On this day in 1956, the movie-musical High Society, starring Bing Crosby, Grace Kelly and Frank Sinatra, opens in theaters around the United States. The film’s tag line–”They’re all together for the first time”–referenced High Society’s all-star cast. High Society marked the last feature film Grace Kelly made before marrying Prince Rainier of Monaco and retiring from acting. High Society, which also featured the musician Louis Armstrong playing himself, was nominated for two Oscars, including Best Song, for Cole Porter’s “True Love.”
High Society was a musical remake of 1940’s Philadelphia Story, which starred Cary Grant, Katherine Hepburn and Jimmy Stewart. In High Society, Crosby played C.K. Dexter-Haven, a rich man trying to win back his spoiled ex-wife Tracy Lord (Kelly), who is attracted to Mike Connor (Sinatra) but engaged to marry another man.
Grace Kelly, born in 1929, became a movie star in the 1950s with such films as Dial M for Murder (1954), Rear Window (1954), The Country Girl (1954), for which she won a Best Actress Academy Award, and To Catch a Thief (1955). On April 19, 1956, Kelly married Prince Rainier, whom she met in 1955 at the Cannes Film Festival, and never acted in movies again. In 1982, Princess Grace died at age 52 in a car accident.
Sinatra, born in 1915, rose to fame as a singer in the 1940s. He won a Best Supporting Actor Oscar for From Here to Eternity (1953) and was nominated for a Best Actor Oscar for The Man with the Golden Arm (1955). Along with High Society, Sinatra starred in movie musicals Guys and Dolls (1955) and Pal Joey (1957) and played Danny Ocean in Ocean’s Eleven (1960), a role that went to George Clooney in the 2001 remake of the same name. Sinatra died in 1998 at age 82.

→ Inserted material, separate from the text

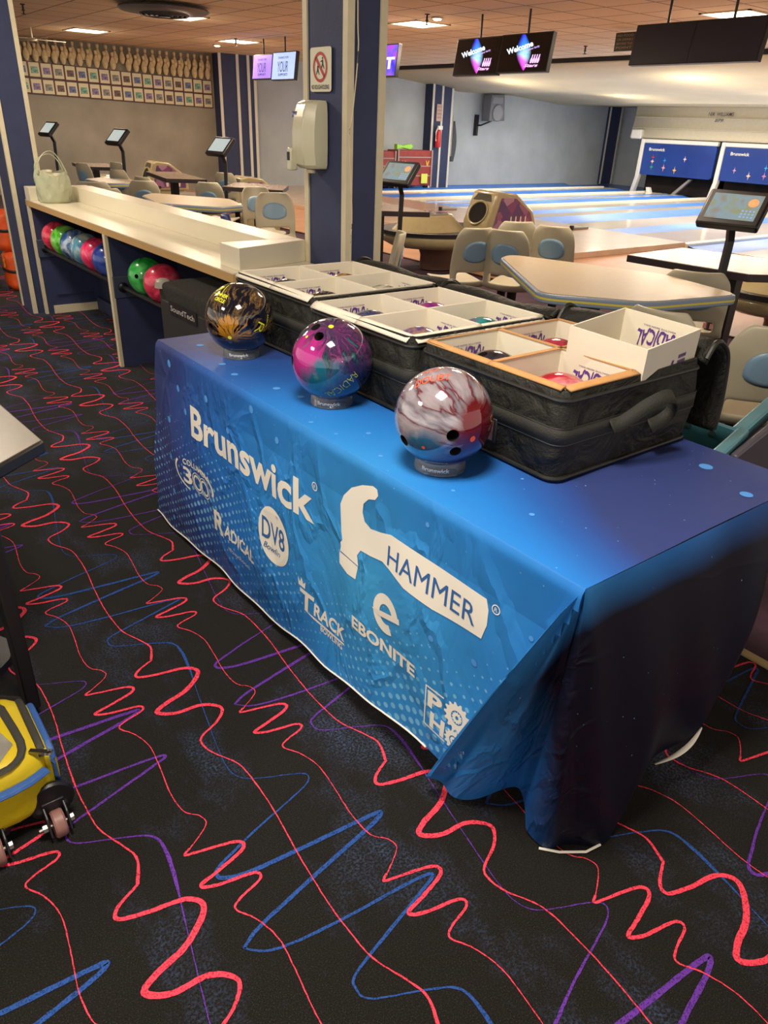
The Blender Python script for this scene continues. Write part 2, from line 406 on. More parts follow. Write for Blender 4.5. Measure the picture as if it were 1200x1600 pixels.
# ---- ceilings
def ceil_mat():
    m, nt, b = newmat('ceiling_tiles'); lk = nt.links.new; tc = ND(nt, 'ShaderNodeTexCoord')
    br = ND(nt, 'ShaderNodeTexBrick'); br.offset = 0; br.squash = 1
    for k, v in {'Scale': 1.0, 'Mortar Size': .012, 'Mortar Smooth': .1, 'Brick Width': .57, 'Row Height': .60, 'Bias': 0}.items(): br.inputs[k].default_value = v
    br.inputs['Color1'].default_value = (*L('#dcc19f'), 1); br.inputs['Color2'].default_value = (*L('#d4b896'), 1); br.inputs['Mortar'].default_value = (*L('#7d6552'), 1)
    lk(tc.outputs['Object'], br.inputs['Vector'])
    n = ND(nt, 'ShaderNodeTexNoise'); n.inputs['Scale'].default_value = 90; lk(tc.outputs['Object'], n.inputs['Vector'])
    bp = ND(nt, 'ShaderNodeBump'); bp.inputs['Strength'].default_value = .3; bp.inputs['Distance'].default_value = .01; lk(n.outputs['Fac'], bp.inputs['Height'])
    lk(bp.outputs[0], b.inputs['Normal']); lk(br.outputs['Color'], b.inputs['Base Color']); b.inputs['Roughness'].default_value = .9
    return m
s = MB(); s.box(-4, -3, 2.6, 12.0, 16.45, 2.7); struct(s.build('ceiling', ceil_mat(), smooth=0))
prof = [(12.0, 2.6), (12.0, 2.52), (13.7, 2.38), (14.9, 2.255), (15.6, 2.265), (16.9, 2.265), (18.9, 2.13), (19.6, 2.14), (22.0, 2.18)]
s = MB()
for (x0, z0), (x1, z1) in zip(prof, prof[1:]):
    s.add([(x0, -3, z0), (x1, -3, z1), (x1, 16.45, z1), (x0, 16.45, z0)], [(0, 1, 2, 3)])
struct(s.build('ceiling_over_lanes', mat('cream_plaster', '#ecd9ae', .8, noise=.05, nscale=1.2), smooth=20, solid=.02))
s = MB(); s.box(11.93, -3, 2.53, 12.0, 16.42, 2.6); struct(s.build('trim_2', BLACKM, smooth=0))

# ceiling lamps
LAMPM = mat('lit_diffuser', '#fff1d8', .5, emit=6)
pr = None
lamps = [(x, y) for x, y, p in CONC + SEAT]
lab = {11: 'square recessed ceiling light glowing near the wall of bowling pins', }
lampnames = ['square ceiling light over the blue covered table', 'square ceiling light over the open carpet by the dark table', 'square ceiling light over the ball storage counter',
             'square ceiling light above the striped edge table', 'square ceiling light above the middle seating tables', 'square ceiling light above the far seating group', 'bright square recessed ceiling light nearest the pin display wall', 'small ceiling light in front of the welcome screens', 'square ceiling light in front of the blank screens', 'ceiling light near the navy wall columns']
for i, (x, y) in enumerate(lamps):
    t = thing('ceiling_light', lampnames[i], 'ceiling light', (x, y, 2.6), 0, 'ceiling lights')
    hw = .29; a = MB()
    for q in ((-hw, -hw, hw, -hw + .03), (-hw, hw - .03, hw, hw), (-hw, -hw, -hw + .03, hw), (hw - .03, -hw, hw, hw)):
        a.box(x + q[0], y + q[1], 2.588, x + q[2], y + q[3], 2.6)
    a.build('frame', IVORY, t, smooth=0)
    a = MB(); a.box(x - hw + .03, y - hw + .03, 2.592, x + hw - .03, y + hw - .03, 2.6); a.build('diffuser', LAMPM, t, smooth=0)
# small spot lamps, sprinklers and air vent
for i, (x, y, lb) in enumerate([(7.09, 14.4, 'tiny bright spot lamp in the ceiling above the navy wall columns'), (6.92, 8.12, 'tiny bright spot lamp in the ceiling left of the welcome screens')]):
    t = thing('spot_lamp', lb, 'ceiling lamp', (x, y, 2.6), 0, 'round ceiling spots')
    a = MB(); a.lathe([(.07, 0), (.075, -.015), (.05, -.02)], (x, y, 2.6), 20); a.build('ring', IVORY, t)
    a = MB(); a.lathe([(.05, -.021), (.035, -.03), (0.0, -.034)], (x, y, 2.6), 20); a.build('bulb', mat('spot_bulb', '#fff4e6', .5, emit=30), t)
for i, (x, y, lb) in enumerate([(6.66, 8.0, 'small ceiling sprinkler beside the spot lamp left of the welcome screens'), (6.74, 13.0, 'small ceiling sprinkler above the lilac screens'), (10.4, 8.7, 'small ceiling sprinkler between the welcome screens and blank screens'), (3.08, 11.58, 'small ceiling sprinkler in the top left corner by the pillar')]):
    t = thing('sprinkler', lb, 'sprinkler', (x, y, 2.6), 0, 'ceiling sprinklers')
    a = MB(); a.lathe([(.03, 0), (.03, -.01), (.012, -.012), (.012, -.06), (.022, -.062), (.022, -.07), (.008, -.074), (.008, -.1), (.03, -.105), (.03, -.11)], (x, y, 2.6), 12); a.build('head', BLACKM, t)
t = thing('ceiling_vent', 'round dark grey air vent hanging from the ceiling at the top left', 'air vent', (4.3, 10.1, 2.6))
a = MB(); a.lathe([(.30, -.0), (.52, -.03), (.54, -.05), (.50, -.07), (.32, -.09)], (4.3, 10.1, 2.6), 40); a.build('rim', mat('grey_vent_metal', '#5d6068', .4, metal=.6), t)
a = MB()
for r in (.30, .24, .18, .12): a.lathe([(r, -.09), (r - .02, -.11), (r - .035, -.10), (r - .02, -.085)], (4.3, 10.1, 2.6), 36)
a.lathe([(.06, -.085), (.07, -.12), (0, -.125)], (4.3, 10.1, 2.6), 24); a.build('louvre_rings', mat('dark_vent', '#33353b', .5), t)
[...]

Crosby, born in 1903, began his music career in the 1920s. As an actor, he starred in the hugely successful White Christmas (1954), won a Best Actor Oscar for Going My Way (1944), was nominated for Oscars for his performances in The Bells of St. Mary’s (1945) and The Country Girl, and co-starred in seven popular “Road” movies with Bob Hope between 1940 and 1962. Crosby died at age 74 in 1977.